WHAT TO PRODUCE: Give the number of lines in this listing that contain the word "Python", and nothing else.

Scene script records:

* * *

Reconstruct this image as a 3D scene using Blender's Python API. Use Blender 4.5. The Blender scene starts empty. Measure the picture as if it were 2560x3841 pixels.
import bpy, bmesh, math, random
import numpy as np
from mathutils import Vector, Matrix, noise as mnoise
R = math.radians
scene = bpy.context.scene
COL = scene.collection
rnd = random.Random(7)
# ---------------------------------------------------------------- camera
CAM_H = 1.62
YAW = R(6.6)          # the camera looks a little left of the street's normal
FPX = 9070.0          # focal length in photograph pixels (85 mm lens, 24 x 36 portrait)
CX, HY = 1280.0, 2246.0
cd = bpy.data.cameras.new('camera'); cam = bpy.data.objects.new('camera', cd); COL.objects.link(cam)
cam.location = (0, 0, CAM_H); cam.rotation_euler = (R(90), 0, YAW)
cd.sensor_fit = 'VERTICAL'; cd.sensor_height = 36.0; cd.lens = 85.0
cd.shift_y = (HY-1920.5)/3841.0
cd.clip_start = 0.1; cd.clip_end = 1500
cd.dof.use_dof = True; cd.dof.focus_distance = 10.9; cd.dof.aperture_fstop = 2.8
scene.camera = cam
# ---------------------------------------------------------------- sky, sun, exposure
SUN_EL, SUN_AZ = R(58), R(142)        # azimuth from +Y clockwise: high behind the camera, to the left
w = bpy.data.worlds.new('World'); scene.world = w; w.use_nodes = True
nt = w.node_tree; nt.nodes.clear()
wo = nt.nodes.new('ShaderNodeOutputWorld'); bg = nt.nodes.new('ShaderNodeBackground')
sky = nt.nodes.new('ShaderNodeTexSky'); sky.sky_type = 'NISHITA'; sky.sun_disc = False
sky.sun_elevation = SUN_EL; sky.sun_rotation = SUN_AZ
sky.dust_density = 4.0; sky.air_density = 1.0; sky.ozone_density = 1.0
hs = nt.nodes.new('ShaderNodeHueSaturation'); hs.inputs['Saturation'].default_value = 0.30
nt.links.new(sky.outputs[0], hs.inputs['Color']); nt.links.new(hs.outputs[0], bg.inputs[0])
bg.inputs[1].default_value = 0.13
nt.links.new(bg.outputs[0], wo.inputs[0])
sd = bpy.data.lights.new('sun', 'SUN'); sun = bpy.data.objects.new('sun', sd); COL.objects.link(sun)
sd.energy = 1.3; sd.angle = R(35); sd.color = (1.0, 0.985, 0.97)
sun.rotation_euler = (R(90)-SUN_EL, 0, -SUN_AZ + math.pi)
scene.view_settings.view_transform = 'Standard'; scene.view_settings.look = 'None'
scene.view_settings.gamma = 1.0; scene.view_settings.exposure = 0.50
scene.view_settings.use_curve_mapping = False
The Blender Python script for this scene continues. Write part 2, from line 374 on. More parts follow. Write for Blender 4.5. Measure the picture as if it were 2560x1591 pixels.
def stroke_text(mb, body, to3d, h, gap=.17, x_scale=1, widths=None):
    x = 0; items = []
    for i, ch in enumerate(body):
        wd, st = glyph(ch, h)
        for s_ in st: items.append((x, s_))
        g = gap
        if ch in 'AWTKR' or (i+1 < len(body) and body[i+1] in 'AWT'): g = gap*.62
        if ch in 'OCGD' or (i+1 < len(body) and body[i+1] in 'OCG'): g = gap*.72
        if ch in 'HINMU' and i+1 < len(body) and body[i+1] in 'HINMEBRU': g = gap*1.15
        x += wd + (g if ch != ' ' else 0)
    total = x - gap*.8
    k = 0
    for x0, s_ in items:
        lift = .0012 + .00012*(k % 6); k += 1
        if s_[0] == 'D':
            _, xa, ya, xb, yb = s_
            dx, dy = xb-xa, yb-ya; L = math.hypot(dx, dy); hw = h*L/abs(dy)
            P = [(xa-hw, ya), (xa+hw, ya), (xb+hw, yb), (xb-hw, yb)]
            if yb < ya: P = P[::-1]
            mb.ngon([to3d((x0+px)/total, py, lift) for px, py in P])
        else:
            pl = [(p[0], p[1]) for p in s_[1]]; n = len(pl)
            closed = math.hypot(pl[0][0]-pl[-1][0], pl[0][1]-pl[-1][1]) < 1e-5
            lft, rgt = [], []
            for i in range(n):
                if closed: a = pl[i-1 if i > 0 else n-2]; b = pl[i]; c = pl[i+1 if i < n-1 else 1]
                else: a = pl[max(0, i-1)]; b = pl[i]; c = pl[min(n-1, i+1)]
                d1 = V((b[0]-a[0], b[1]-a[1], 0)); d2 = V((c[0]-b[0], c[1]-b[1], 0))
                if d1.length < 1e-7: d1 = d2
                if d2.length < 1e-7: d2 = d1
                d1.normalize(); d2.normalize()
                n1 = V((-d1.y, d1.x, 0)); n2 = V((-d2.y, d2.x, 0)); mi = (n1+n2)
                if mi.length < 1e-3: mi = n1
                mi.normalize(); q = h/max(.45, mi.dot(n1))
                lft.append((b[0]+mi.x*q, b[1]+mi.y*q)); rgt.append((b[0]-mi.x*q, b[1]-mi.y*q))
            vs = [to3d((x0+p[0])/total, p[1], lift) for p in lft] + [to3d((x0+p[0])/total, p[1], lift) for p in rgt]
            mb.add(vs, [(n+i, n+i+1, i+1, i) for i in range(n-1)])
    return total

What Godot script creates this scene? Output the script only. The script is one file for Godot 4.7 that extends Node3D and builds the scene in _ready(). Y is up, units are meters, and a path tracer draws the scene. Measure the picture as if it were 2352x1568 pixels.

* * *

WRITTEN SOLUTION: 2